Here is the second pivot, from comparison to compassion.  In those striving decades, I look around and I want to be better than.  Look to your left.  Who has more than me?  Look to your right.  Who is doing better than me?  All of this gives us no peace.  As Andy Stanley, the pastor of North Point Church in Atlanta, puts it, there is no win in comparison.  But in our 50s we look around and ask a different question: not how can I be better than you, but how can I be helpful to you?  How can I make your life better?  That pivot, from comparison to compassion, allows for more peace.

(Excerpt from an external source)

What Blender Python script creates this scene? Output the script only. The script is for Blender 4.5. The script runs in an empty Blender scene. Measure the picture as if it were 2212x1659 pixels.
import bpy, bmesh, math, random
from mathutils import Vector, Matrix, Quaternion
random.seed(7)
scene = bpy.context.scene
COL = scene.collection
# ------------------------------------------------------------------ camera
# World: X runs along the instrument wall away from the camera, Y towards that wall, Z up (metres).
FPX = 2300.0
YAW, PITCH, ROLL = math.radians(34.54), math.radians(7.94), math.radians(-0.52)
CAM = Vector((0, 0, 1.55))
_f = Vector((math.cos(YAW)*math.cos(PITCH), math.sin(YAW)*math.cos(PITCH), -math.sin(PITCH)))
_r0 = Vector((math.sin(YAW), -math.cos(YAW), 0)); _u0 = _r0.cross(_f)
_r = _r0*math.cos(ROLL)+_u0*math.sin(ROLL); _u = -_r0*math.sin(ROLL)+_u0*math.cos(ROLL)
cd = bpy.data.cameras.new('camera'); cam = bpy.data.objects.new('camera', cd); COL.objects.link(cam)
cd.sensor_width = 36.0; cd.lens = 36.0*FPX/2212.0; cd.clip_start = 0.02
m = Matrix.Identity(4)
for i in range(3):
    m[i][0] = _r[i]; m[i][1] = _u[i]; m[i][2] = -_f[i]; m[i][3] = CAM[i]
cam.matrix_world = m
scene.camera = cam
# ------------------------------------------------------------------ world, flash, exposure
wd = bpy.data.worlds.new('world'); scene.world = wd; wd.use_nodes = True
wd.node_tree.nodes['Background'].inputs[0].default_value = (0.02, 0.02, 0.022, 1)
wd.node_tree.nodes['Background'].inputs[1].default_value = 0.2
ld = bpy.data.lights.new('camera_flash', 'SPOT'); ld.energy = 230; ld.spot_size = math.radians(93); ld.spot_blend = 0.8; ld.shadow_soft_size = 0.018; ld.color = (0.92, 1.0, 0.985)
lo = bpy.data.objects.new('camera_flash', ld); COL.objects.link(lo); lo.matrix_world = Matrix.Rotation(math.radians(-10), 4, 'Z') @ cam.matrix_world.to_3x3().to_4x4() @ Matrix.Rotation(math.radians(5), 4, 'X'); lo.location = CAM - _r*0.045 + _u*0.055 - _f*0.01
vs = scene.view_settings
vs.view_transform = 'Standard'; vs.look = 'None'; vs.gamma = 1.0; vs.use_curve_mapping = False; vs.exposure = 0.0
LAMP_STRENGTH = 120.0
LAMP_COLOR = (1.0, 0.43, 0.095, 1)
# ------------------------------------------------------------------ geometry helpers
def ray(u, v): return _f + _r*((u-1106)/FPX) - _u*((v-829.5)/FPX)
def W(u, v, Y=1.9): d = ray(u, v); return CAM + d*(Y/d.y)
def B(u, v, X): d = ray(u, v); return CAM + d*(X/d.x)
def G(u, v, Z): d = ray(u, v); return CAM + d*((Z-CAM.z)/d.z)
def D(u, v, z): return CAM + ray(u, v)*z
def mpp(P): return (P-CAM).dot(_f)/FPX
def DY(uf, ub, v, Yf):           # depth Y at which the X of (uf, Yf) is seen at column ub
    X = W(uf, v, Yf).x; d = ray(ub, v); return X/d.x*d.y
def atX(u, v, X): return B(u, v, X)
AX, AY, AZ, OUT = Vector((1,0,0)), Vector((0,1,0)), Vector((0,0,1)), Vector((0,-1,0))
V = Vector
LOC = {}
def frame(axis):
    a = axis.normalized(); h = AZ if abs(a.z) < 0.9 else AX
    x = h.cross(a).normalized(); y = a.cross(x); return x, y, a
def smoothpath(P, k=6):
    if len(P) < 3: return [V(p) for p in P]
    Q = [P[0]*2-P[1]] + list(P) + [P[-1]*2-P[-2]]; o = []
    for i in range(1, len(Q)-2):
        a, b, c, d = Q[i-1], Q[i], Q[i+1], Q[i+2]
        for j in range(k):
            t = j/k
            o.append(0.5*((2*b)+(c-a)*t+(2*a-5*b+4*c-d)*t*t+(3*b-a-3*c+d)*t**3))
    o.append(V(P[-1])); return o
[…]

And the third pivot is from striving and seeking to gratitude.  In our 20s, 30s and 40s, in those decades when we are on the make, our focus is on the next.  What is my next job?  What is my next chapter?  What is my next house?  What is my next shiny new accomplishment, thing, resume builder? Next!  But in our 50s, we ask a different question. Not what is next, but what is good and right about our life right now.  What a beautiful question.  What is good and right about our life right now.  Let’s count our blessings, now.  This pivot from striving for next to grateful for now allows for more peace.

From competition to collaboration. From comparison to compassion. From striving to gratitude.   If we have not yet made these pivots, let’s not wait for the happiness curve in our 50s to save us.  It is not written in the Torah that in the decades of our 20s, 30s and 40s we need to be over-stressed and over-stretched seekers and strivers.  We can save ourselves a lot of angst if we make these pivots right now.   In Daniel’s prophecy the goat goes it alone.  But in real life if we want to be truly happy, we never do. We are happier when we build something beautiful with people we love.

Which brings us back to last Sunday night in Atlanta.

In last year’s Super Bowl against the Eagles, Tom Brady had a historic day, throwing for 505 yards, the most ever by a quarterback in a Super Bowl.  The Patriots lost.

In this year’s Super Bowl,  Brady played fine, but it was not his best game by any stretch.  But he was part of a team that was playing on all cylinders.  The defense completely shut down the Rams’ super potent offense.  The offensive line blocked and protected.  Brady famously sent an Instagram of his white jersey, unsoiled, to his offensive line thanking them for protecting him so well. His running backs ran well.  Gronk and Edelman caught his passes.  When the game was over, we all saw the hug Brady gave Edelman, and Brady was so happy to call his receiver MVP.

How does the goat beat the ram?  With a lot of help from our friends. That is true for Tom Brady.  That is true for all of us.  Shabbat shalom.